Once he reached Pacific islands, the voyage is just as ripe with lore. Tropical orgies. Starvation so severe the men ate bread crumbs soaked with rats’ urine, then the rats themselves.

To bolster their theory, the two researchers used 50 years of modern ocean and wind data compiled by the U.S. Navy and Coast Guard. Though Magellan’s trip precedes that data by four centuries, they believe the numbers form patterns that hold up over time.

When Fitzpatrick and Callaghan looked at the data for the southern tip of Chile, it showed his craft should have been mercilessly battered against the coast.

Only the weakened winds associated with El Nino – first described in the early 20th century – would have allowed quick passage.

“If they had encountered these stormy conditions, they might not have made it,” Fitzpatrick said. “I think he kind of caught it at the right time.”

In a cruel twist, the same lucky weather also doomed the Portuguese mariner, both researchers believe.

Starvation had severely gripped Magellan’s crew as they crossed the Pacific. But rather than head for the Spice Island, which he knew to be near the equator, Magellan sailed far north to Guam.

The only explanation that survives from crewmen is that Magellan suspected the Spice Islands would have scant food. And in El Nino conditions, droughts are common in the South Pacific.

Once further north, Magellan got entangled in a skirmish between island chieftains in the Philippines. He befriended one and attacked another, fighting more than 1,000 natives with roughly 50 men, all clad in heavy armor and clanking about in the water.

Hacked, run through with spears, Magellan died in the Philippines before his voyage was finished. Only 18 men returned to Spain out of more than 200.
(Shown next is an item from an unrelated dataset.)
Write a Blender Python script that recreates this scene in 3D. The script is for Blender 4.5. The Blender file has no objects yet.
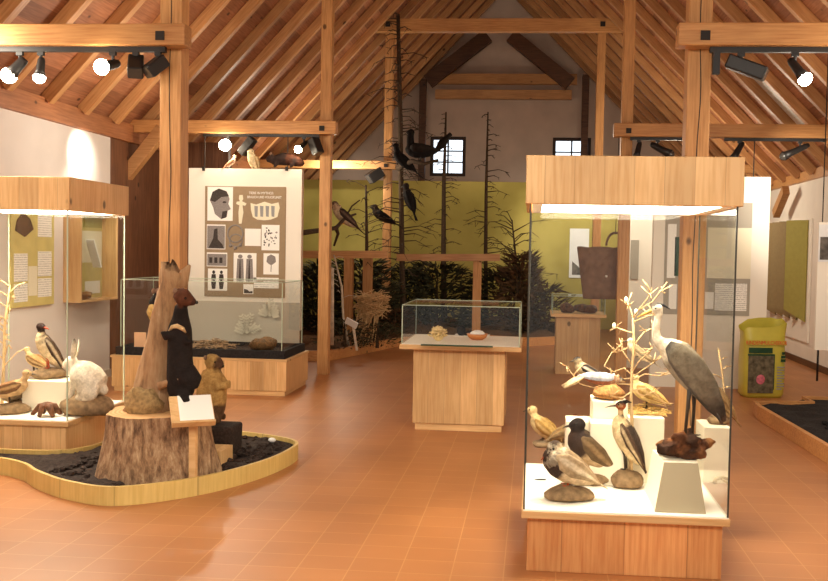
import bpy, bmesh, math, random
from mathutils import Vector, Matrix, Euler, noise
from mathutils.kdtree import KDTree
random.seed(7)
C = bpy.context.scene.collection
PI = math.pi
R = math.radians
V = Vector

# ------------------------------------------------------------------ camera
FPX, SHX = 939.2, 38.6
cam_d = bpy.data.cameras.new('camera'); cam = bpy.data.objects.new('camera', cam_d); C.objects.link(cam)
cam.location = (0, 0, 1.55)
CM = (Matrix.Rotation(0.0848, 3, 'Z') @ Matrix.Rotation(PI/2 - 0.0417, 3, 'X') @ Matrix.Rotation(0.0189, 3, 'Z'))
cam.rotation_euler = CM.to_euler()
cam_d.sensor_width = 36; cam_d.lens = 36*FPX/828; cam_d.shift_x = -SHX/828
bpy.context.scene.camera = cam
def ray(px, py): return CM @ V(((px-414-SHX)/FPX, -(py-290.5)/FPX, -1))
def P(px, py, Y):                                 # the place at distance Y that the photo shows there
    d = ray(px, py); return V((0, 0, 1.55)) + d*(Y/d.y)
def G(px, py, z=0.0):                             # the place at height z
    d = ray(px, py); return V((0, 0, 1.55)) + d*((z-1.55)/d.z)
def W(px, py, X):
    d = ray(px, py); return V((0, 0, 1.55)) + d*(X/d.x)

# ------------------------------------------------------------------ materials
def lin(c):
    c = c/255.0
    return c/12.92 if c <= .04045 else ((c+.055)/1.055)**2.4
def rgb(r, g, b): return (lin(r), lin(g), lin(b), 1)
MATS = {}
def newmat(name):
    m = bpy.data.materials.new(name); m.use_nodes = True
    nt = m.node_tree; nt.nodes.clear()
    out = nt.nodes.new('ShaderNodeOutputMaterial'); b = nt.nodes.new('ShaderNodeBsdfPrincipled')
    nt.links.new(b.outputs[0], out.inputs[0]); MATS[name] = m
    return m, nt, b
def N(nt, t, **kw):
    n = nt.nodes.new(t)
    for k, v in kw.items():
        if k in n.inputs: n.inputs[k].default_value = v
        else: setattr(n, k, v)
    return n
def ramp(nt, fac, stops):
    r = nt.nodes.new('ShaderNodeValToRGB'); e = r.color_ramp.elements
    while len(e) < len(stops): e.new(0.5)
    for i, (p, c) in enumerate(stops): e[i].position = p; e[i].color = c
    nt.links.new(fac, r.inputs[0]); return r.outputs[0]
def mixc(nt, fac, a, b, mode='MIX'):
    m = nt.nodes.new('ShaderNodeMix'); m.data_type = 'RGBA'; m.blend_type = mode
    for i, s in ((0, fac), (6, a), (7, b)):
        if isinstance(s, (int, float, tuple)): m.inputs[i].default_value = s
        else: nt.links.new(s, m.inputs[i])
    return m.outputs[2]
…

A condensed version of the paper appears in the journal Science on Friday and in the Journal of Pacific History in August.

It is ironic, Fitzpatrick said, that Magellan would find a small sliver of meteorological fortune amid all the catastrophe his voyage endured, then perish by that same sliver.

Somewhere Magellan’s remains, which were never recovered, commingle with the sand and sea through centuries of fickle weather.